Treasury considers expanded central government housing role

8 Oct 14
Chief Secretary to the Treasury Danny Alexander has asked officials to examine what role Whitehall could have in commissioning new homes, to ensure national targets for construction can be met.

By Richard Johnstone in Glasgow | 8 October 2014

Chief Secretary to the Treasury Danny Alexander has asked officials to examine what role Whitehall could have in commissioning new homes, to ensure national targets for construction can be met.

Speaking at a Local Government Association fringe event at the Liberal Democrat conference yesterday, Alexander said there was a need to put measures in place to meet the target of party’s target of getting 300,000 homes a year built.
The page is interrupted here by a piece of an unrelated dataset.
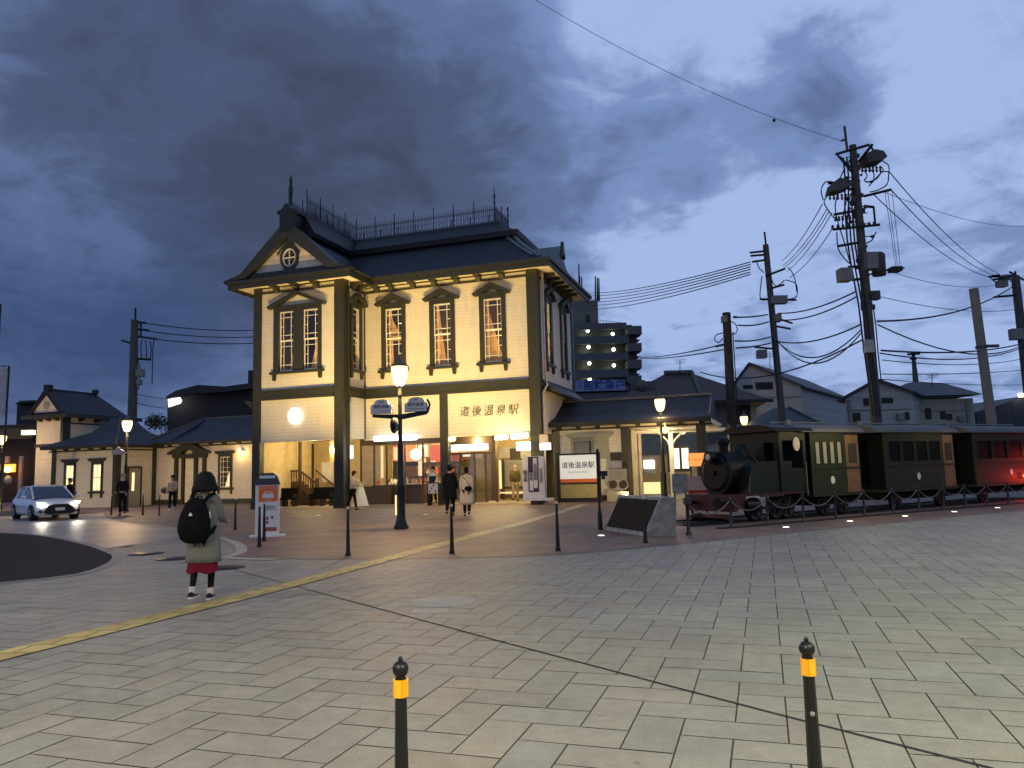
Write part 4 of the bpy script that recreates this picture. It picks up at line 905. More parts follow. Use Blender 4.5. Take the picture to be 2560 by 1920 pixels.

An idea I’ve asked people in the Treasury to work out is – if you want to get to that 300,000 homes a year we need housing associations to be doing their bit, we need local authorities to be doing their bit, we need developers to be doing as much as possible.

‘But we can’t just leave it to chance as to whether those three things add up to 300,000 in any given year. So I think we have to be looking more radically at the idea of the state – central government as well as local government – to act as a commissioner to make sure that we build that number of houses.’

It was right that the party was ambitious for the amount of housing that can built, and there was a need to make sure measures were in place to make sure this can happen, Alexander added.

‘The idea I am floating is one where we don’t just say we’ve got a bunch of ideas from the bottom up that we think will give us 300,000,” he said. ‘I think we need to look from the top down and say ‘how do we make sure that we get to our 300,000 a year?’, so this is essentially a sort of backstop.

‘We’re doing some work about this idea in more detail and there are some challenges, not least the fiscal challenges, not least the role local authorities can play.’